Schließlich erreichen wir die Fahrstraße unten im Tal und befinden
uns alsbald wieder auf der ursprünglich geplanten Route. Jetzt könnte
man gemütlich hinab nach Sion rollen und den spannenden und abwechslungsreichen
Tag auf der Straße ausklingen lassen.
Schön wär´s. Bereits wenige Minuten nachdem wir den Trail verlassen
haben beginnt es wieder zu tröpfeln. Das Tröpfeln geht bald in einen
kräftigen Landregen über.
Wir rasen GPS-gesteuert auf der vorab geplanten Route abwärts. Oben donnert
es wieder, sei´s drum, Gewitter im Tal sind doch nur Kindergeburtstag.

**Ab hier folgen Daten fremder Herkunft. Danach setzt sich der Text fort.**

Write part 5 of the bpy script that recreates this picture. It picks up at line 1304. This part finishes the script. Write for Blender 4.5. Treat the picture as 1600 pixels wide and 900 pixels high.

Dafür schüttet es nun wolkenbruchartig, wenigstens ist es nicht allzu
kalt. Durch die Weinberge oberhalb von Sion (491 m) geht es
weiter nach unten. Ein Glück bei dem Wetter nicht an jeder Kreuzung die
Karte aus dem Rucksack ziehen zu müssen.Punktgenau erreichen wir kurz nach
acht Uhr völlig durchnässt die vorab gebuchte Unterkunft.
Die Gastgeber stellen für uns gleich einen Kleiderständer in der
Garage auf. Unsere Nachfrage nach einer Einkehrmöglichkeit in der näheren
Umgebung wird mit dem Angebot, ein echtes Walliser Raclette zuzubereiten, beantwortet.

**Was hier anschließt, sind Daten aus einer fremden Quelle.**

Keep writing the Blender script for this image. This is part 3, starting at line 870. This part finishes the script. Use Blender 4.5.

Wir nehmen dieses Angebot dankend an, zumal wir gar keine trockene Kleidung,
geschweige denn Schuhe mehr haben um aus zu gehen.
Bei köstlichem, selbst gekelterten Wein und Raclette vom ganzen Laib lassen
wir den Abend gemütlich ausklingen.
Fazit:
- Diesen ereignisreichen Tag mit miserabelsten Wetterbedingungen hätten wir uns eigentlich ersparen können. Hätte das schlechte Wetter 30 min früher begonnen wären wir mit dem Auto nach Sion gefahren.
- Das neue GPS Gerät hat sich sowohl im Nebel als auch bei den sintflutartigen Regenfällen als sinnvolle Hilfe erwiesen.
- Am ersten Tag des Westalpen-Abenteuers sind wir noch bei Hagel, Gewitter
und Sturzregen samt Fahrrädern auf dem Gletscher herumgetanzt. Links
und rechts von uns sind die Blitze eingeschlagen und wir konnten uns gerade
so in ein kleines Toilettenhäuschen einer verlassenen Berghütte
flüchten.
Die Abfahrt im Schnee und Regen hat uns derart durchnässt, dass wir die Sachen erst gut 24 Stunden später wieder trocken bekamen.